Not long after they moved off, I spotted another doe all the way across the 200 yard wide hardwood bowl that I was hunting over. I verified her sex through my binoculars and watched her wander up into a bedding area. Within a minute or two, another deer appeared at the same exact spot but traveling backwards of the doe’s movement. A quick head check showed this was no doe. Big Buck!
2 nights before a monster 7 pointer showed up on one of dad’s trail cameras for the first time and here I was staring at him through my binoculars at nearly 200 yards. The only reason I could see him was because the trees have dropped their leaves, but unfortunately they don’t also drop their branches and there was no way to even think about risking a shot.

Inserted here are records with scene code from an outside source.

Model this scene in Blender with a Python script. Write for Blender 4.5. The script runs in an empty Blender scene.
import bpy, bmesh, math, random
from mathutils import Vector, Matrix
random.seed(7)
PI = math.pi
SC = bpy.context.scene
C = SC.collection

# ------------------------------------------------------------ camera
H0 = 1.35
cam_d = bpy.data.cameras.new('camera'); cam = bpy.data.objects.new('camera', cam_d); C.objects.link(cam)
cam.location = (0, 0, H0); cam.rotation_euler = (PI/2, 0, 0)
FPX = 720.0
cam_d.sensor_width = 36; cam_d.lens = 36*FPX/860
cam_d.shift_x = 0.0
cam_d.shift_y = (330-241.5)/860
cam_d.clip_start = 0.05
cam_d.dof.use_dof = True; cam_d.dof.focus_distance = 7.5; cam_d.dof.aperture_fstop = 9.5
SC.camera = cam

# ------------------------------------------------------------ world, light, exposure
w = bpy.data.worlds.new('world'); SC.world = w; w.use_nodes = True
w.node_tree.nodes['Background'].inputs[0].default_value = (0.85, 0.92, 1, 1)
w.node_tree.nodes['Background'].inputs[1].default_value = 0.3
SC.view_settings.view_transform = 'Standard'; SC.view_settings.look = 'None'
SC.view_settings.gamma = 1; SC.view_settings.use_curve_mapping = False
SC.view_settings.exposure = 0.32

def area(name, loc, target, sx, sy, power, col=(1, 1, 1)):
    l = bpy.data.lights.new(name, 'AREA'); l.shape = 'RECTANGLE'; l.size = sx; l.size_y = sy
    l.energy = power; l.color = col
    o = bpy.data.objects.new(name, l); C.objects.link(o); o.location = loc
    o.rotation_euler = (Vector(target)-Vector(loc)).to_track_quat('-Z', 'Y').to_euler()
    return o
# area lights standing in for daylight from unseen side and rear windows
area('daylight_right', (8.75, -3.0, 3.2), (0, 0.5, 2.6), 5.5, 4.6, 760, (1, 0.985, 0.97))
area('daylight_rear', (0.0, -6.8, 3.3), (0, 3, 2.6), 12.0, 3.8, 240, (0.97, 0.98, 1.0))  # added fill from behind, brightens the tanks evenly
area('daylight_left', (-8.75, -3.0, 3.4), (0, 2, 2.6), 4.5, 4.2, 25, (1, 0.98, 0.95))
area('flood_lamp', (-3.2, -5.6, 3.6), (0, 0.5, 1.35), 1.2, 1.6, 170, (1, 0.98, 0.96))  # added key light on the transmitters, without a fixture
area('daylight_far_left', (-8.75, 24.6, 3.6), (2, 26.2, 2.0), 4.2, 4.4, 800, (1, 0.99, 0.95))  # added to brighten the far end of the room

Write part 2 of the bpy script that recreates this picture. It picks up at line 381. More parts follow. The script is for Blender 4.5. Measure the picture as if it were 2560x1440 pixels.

He couldn’t hear my seductive bleats or my “come over here and kick my butt” grunts, but he did tune his ears into a snort wheeze. No sooner had that sound carried over to him, he went bow legged and walked to the nearest American beech tree and made a scrape. The whole routine – pawing leaves, licking branch, urinating down his hocks.

One of the scrapes he made under my binocular surveillance.
I’m figuring he’s mad some other buck dared to exert his dominance and is ready to come over and make a statement. But I was wrong. He took a half dozen steps away and I hit him with another snort wheeze. He repeated the exact same process by pawing out another scrape under the next beech tree he could find.
Unfortunately, he made his way up the other side of the hardwood bowl and that was that. My first great encounter of the year with a wallhanger. Usually if you have a 5 minute encounter with a mature buck (rather than a 10 second surprise meeting) you have a good chance of getting a shot, but this was not the case. Best I could tell, I guessed him at 4 years of age with only a 14-15″ inside spread but heavy beams, bases, and G2 tines stretching upwards of 10″. Eyeguards were great also at approximately 5″ apiece.
He’s not even out of sight and a small buck circles behind me following the tracks of the earlier does I had seen. Before the morning is over, I see 5 more deer. A frisky buttonhead acting like he really wanted to breed a doe fawn he was chasing and a doe and 2 little ones.
Great morning in the stand and I saw deer movement until about 9:15. When I came out at 11:00, I found out that my buddy had seen 2 bucks both after 9:00 a.m. with one shooter in the mix. Unfortunately, he was a surprise encounter like I mentioned above. Slipped out of a pine stand on silent pine needles and before a shot could be taken, he slipped right back out of sight.